The biggest losers in Admob’s latest survey of smartphone usage, released on Thursday, were Symbian operating system phones, with their share falling from 43 per cent to 18 per cent over the past year as iPhone and Android traffic boomed.
But don’t write off Symbian just yet. Lee Williams, executive director of the Symbian Foundation, gave a glimpse of two forthcoming revamps that could revive its fortunes when he visited us en route to the CTIA show in Las Vegas.
The Admob survey results suggest the backwardness of current Symbian OS smartphones, principally Nokia handsets, when it comes to web surfing and the use of online “Apps”, compared to Apple and Android devices.
Admob’s worldwide mobile advertising network can detect which device is requesting ads as users browse web pages and use apps. It says the strong growth of iPhone and Android traffic over the past year was fuelled by heavy application usage. The iPhone’s share of requests in February increased to 50 per cent from 33 per cent a year earlier, Android devices rose to 24 per cent from just 2 per cent as the number of models increased markedly.
Symbian is addressing the usability and web browsing experience of its operating system with its Symbian ^3 and ^4 versions, due in the coming months, while improving the availability of apps, Mr Williams told me.
In a major initiative, Symbian ^3 was released as an open source OS in February and is expected to begin appearing on Nokia, Fujitsu, Sony Ericsson handsets and phones from Taiwanese and Chinese manufacturers shortly.
Mr Williams expects announcements of handsets over the next month or two. Symbian ^4 phones should appear in the first quarter of next year.
He demonstrated features such as multi-touch, multi-tasking, 3D support, improved shading and transparency on the screen interface, a social address book linked to Facebook and Twitter and moveable and customisable web-based widgets.

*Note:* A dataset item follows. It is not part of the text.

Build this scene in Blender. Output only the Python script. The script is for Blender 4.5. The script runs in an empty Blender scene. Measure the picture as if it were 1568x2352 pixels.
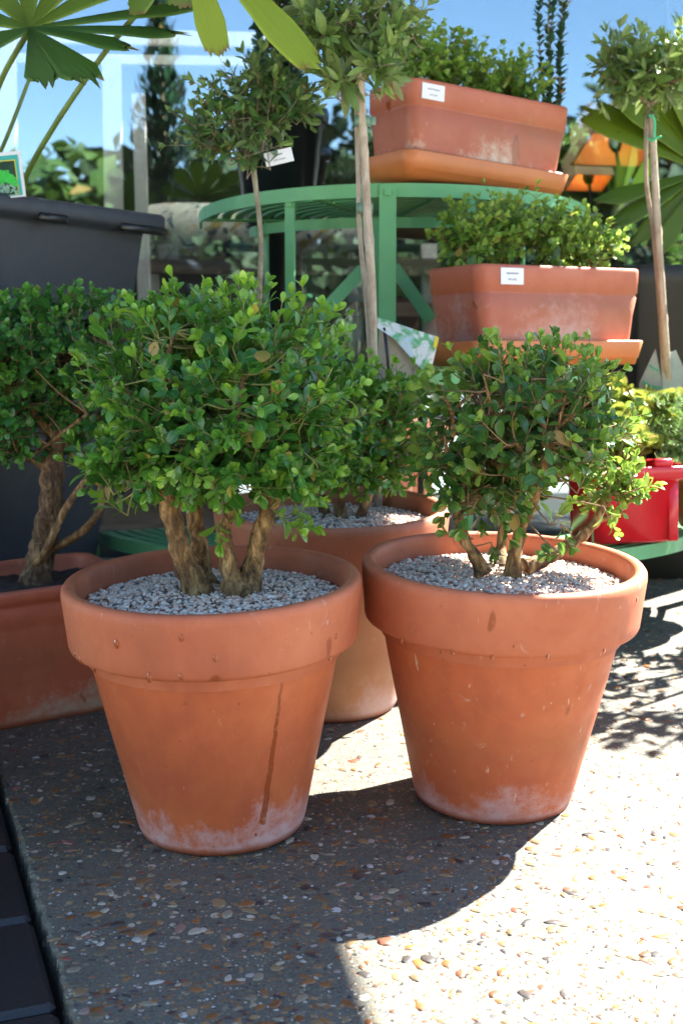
import bpy, math, random
import numpy as np
from mathutils import Vector, Matrix, noise as mnoise

# ------------------------------------------------------------------ camera, sky, sun, exposure
S = bpy.context.scene
COL = S.collection
R = math.radians
TH, SLOPE, FPX = R(7.3), math.tan(R(4.0)), 3100.0
ZC = 0.8 / math.cos(R(4.0)) - 1.9 * SLOPE

cam_d = bpy.data.cameras.new("camera")
cam = bpy.data.objects.new("camera", cam_d)
COL.objects.link(cam)
cam.location = (0, 0, ZC)
cam.rotation_euler = (R(90) - TH, 0, 0)
cam_d.sensor_fit = 'HORIZONTAL'
cam_d.sensor_width = 24.0
cam_d.lens = 24.0 * FPX / 1568.0
cam_d.clip_start, cam_d.clip_end = 0.05, 500
cam_d.dof.use_dof = True
cam_d.dof.focus_distance = 1.78
cam_d.dof.aperture_fstop = 7.1
S.camera = cam

SUN_EL, SUN_AZ = R(48.5), R(50.0)          # azimuth measured from +Y towards +X
w = bpy.data.worlds.new("World")
S.world = w
w.use_nodes = True
wn = w.node_tree
sky = wn.nodes.new('ShaderNodeTexSky')
sky.sky_type = 'NISHITA'
sky.sun_disc = False
sky.sun_elevation = SUN_EL
sky.sun_rotation = SUN_AZ
sky.air_density = 1.0
sky.dust_density = 0.0
sky.ozone_density = 1.4
wn.links.new(sky.outputs[0], wn.nodes['Background'].inputs[0])
wn.nodes['Background'].inputs[1].default_value = 0.06

sl = bpy.data.lights.new("sun", 'SUN')
sl.energy = 5.0
sl.angle = R(0.53)
sl.color = (1.0, 0.95, 0.87)
sun = bpy.data.objects.new("sun", sl)
COL.objects.link(sun)
SD = Vector((math.sin(SUN_AZ) * math.cos(SUN_EL), math.cos(SUN_AZ) * math.cos(SUN_EL), math.sin(SUN_EL)))
sun.rotation_euler = SD.to_track_quat('Z', 'Y').to_euler()
sun.location = SD * 10

S.view_settings.view_transform = 'Standard'
S.view_settings.look = 'None'
S.view_settings.exposure = 2.95
S.view_settings.gamma = 1.0
S.cycles.max_bounces = 8
S.cycles.transparent_max_bounces = 12
S.cycles.caustics_reflective = False
S.cycles.caustics_refractive = False
S.cycles.sample_clamp_indirect = 6.0

# ------------------------------------------------------------------ helpers
def ray(px, py):
    x = (px - 784) / FPX; v = -(py - 1176) / FPX
    return Vector((x, math.cos(TH) + v * math.sin(TH), -math.sin(TH) + v * math.cos(TH)))

def P(px, py, Y):
    r = ray(px, py)
    return Vector((0, 0, ZC)) + r * (Y / r.y)

def G(px, py):
    r = ray(px, py)
    t = -(ZC + 1.9 * SLOPE) / (r.z - SLOPE * r.y)
    return Vector((0, 0, ZC)) + r * t

Y_LO, Y_HI = -1.0, 3.45
def gz(y):
    return SLOPE * (min(max(y, Y_LO), Y_HI) - 1.9)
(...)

Symbian ^3 would be viewed as the OS catching up with the competition, he predicted, but Symbian ^4, with more than 400 extra features, would put it ahead.
“Symbian ^4 [pictured] is a leapfrog opportunity – there will be a few things in there that people will be holding [a handset] next to the iPhone and, from a usability perspective, saying – Wow, I think I like that a little better.”
Symbian is not competing with the Apple App Store or Android Market head on, but has instead introduced the Horizon publishing programme. This allows developers to check their applications in to this master index of Symbian apps, enabling them to show up in multiple stores such as Nokia’s Ovi, those of Vodafone and Orange or third-parties’ such as Getjar and Handango.
Mr Williams says Symbian does not take a cut of sales and some individual developers have made six-figure sums already. He pointed to the success of the Gravity Twitter client and Mobbler player for Last.FM radio, although the choice is relatively limited at fewer than 10,000 apps.
Symbian still claims a more than 50 per cent market share of operating systems and is growing at 20 per cent a year, said Mr Williams.
“We haven’t really slowed down, we were leading the charge. But, with the new entrants, the growth rate in this [smartphone] segment of the market has surpassed our growth rate.
“We have shipped over 350m units and it will be at a billion units in the next year and a half.”